▸ **WORK TO COMPLETE**:
Copy out each line that includes the word "scene".

▸ **EXCERPTED RECORDS**:
□ □ □ □

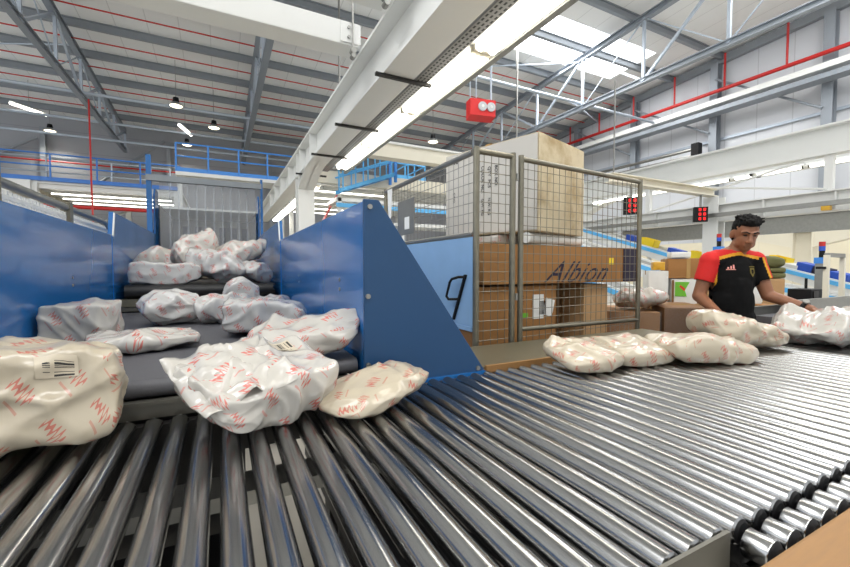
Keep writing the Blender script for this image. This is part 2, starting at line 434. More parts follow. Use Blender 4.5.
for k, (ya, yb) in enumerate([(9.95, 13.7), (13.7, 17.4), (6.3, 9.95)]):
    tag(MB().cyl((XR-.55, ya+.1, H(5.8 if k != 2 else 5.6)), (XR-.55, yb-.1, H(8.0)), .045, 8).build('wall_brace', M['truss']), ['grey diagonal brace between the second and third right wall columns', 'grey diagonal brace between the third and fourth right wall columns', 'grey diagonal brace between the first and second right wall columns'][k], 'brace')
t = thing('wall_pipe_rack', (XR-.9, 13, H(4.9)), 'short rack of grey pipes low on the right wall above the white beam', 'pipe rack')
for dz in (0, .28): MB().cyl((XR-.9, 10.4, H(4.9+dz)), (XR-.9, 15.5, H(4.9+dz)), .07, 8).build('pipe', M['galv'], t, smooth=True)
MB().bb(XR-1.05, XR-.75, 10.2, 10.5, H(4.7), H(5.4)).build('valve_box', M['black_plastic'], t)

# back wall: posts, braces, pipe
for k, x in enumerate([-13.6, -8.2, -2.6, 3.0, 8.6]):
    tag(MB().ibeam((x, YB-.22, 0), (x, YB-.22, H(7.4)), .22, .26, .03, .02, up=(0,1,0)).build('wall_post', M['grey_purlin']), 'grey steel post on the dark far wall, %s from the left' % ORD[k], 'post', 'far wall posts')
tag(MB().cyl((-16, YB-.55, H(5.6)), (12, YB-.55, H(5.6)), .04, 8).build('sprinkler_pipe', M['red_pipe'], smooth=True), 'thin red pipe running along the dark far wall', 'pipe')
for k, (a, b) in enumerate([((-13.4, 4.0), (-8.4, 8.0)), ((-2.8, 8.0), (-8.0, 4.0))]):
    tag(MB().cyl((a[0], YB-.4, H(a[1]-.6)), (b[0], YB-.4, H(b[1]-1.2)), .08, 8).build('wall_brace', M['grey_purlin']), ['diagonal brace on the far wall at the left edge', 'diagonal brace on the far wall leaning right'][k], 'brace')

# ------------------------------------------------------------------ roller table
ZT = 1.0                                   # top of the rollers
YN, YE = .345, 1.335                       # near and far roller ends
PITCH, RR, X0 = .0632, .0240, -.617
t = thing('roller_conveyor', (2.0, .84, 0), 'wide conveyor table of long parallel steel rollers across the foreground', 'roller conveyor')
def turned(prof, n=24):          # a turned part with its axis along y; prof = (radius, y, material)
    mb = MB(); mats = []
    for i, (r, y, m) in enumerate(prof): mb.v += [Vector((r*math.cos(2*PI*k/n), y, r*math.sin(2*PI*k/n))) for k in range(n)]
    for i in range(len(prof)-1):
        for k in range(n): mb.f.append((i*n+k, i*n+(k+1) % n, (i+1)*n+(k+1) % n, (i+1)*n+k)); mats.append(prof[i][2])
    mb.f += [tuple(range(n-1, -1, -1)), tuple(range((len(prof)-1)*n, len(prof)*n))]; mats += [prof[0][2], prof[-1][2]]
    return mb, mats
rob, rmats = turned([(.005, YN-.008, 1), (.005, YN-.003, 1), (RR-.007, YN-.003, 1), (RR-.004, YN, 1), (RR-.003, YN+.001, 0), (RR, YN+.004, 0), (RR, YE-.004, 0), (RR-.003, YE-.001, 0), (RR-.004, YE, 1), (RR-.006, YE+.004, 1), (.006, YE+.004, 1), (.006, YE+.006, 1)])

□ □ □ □

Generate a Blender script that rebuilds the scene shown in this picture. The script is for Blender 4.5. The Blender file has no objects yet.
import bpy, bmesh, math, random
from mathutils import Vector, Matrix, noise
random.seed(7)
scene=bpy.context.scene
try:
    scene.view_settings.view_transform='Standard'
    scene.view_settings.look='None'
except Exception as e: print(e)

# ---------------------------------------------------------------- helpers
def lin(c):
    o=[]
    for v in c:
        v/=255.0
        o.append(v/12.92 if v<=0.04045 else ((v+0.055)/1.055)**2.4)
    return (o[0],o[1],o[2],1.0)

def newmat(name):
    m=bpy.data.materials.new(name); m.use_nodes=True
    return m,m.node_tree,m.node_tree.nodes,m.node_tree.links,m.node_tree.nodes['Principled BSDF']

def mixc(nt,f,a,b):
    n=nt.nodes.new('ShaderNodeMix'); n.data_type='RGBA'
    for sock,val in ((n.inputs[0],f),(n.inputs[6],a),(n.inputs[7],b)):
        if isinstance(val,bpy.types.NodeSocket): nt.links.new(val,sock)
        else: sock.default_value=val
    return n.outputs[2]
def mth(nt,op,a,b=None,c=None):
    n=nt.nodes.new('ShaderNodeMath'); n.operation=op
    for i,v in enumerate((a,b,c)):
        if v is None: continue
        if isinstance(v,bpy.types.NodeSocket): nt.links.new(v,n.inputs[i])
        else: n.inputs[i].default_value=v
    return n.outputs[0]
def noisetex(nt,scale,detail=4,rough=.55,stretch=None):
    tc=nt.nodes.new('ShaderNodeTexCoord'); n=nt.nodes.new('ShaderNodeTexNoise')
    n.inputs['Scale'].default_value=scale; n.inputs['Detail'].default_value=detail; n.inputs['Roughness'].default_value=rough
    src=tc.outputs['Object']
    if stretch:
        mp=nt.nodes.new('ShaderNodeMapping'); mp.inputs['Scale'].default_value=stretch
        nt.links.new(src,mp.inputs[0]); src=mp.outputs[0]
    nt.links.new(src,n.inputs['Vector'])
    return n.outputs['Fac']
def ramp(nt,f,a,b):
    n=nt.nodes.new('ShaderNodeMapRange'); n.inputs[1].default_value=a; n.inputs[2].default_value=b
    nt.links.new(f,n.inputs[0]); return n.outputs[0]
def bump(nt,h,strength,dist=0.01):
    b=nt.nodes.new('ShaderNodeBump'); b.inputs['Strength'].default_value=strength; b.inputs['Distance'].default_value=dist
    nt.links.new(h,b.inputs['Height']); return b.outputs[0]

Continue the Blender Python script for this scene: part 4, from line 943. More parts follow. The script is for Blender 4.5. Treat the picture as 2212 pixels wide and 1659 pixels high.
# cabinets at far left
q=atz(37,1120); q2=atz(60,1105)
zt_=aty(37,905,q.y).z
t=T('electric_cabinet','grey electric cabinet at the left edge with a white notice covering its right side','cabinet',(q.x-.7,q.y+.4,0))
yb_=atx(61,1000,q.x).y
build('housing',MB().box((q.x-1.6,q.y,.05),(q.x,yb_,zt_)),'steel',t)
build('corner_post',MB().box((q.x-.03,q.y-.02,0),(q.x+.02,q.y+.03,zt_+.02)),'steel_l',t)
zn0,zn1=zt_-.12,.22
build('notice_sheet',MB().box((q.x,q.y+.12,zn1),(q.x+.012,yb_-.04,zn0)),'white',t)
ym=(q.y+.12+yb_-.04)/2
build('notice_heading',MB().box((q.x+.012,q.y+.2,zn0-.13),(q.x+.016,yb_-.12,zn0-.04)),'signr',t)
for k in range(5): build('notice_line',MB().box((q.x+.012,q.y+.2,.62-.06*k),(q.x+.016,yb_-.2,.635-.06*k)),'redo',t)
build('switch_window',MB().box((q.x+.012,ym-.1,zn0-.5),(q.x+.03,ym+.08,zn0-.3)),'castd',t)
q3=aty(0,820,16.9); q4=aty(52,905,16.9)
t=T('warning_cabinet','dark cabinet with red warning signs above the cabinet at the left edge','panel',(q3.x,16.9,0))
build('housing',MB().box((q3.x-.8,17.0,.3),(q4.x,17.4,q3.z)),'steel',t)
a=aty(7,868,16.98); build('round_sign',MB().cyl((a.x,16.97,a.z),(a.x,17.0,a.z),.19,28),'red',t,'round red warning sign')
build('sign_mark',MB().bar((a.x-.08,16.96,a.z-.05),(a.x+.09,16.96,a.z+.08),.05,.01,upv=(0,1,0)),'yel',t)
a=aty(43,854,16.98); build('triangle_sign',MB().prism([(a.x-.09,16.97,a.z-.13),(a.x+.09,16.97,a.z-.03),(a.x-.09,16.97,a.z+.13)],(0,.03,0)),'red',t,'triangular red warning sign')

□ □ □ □

▸ **SOLUTION TO THE PROBLEM**:
Generate a Blender script that rebuilds the scene shown in this picture. The script is for Blender 4.5. The Blender file has no objects yet.
scene=bpy.context.scene
    scene.view_settings.view_transform='Standard'
    scene.view_settings.look='None'
Continue the Blender Python script for this scene: part 4, from line 943. More parts follow. The script is for Blender 4.5. Treat the picture as 2212 pixels wide and 1659 pixels high.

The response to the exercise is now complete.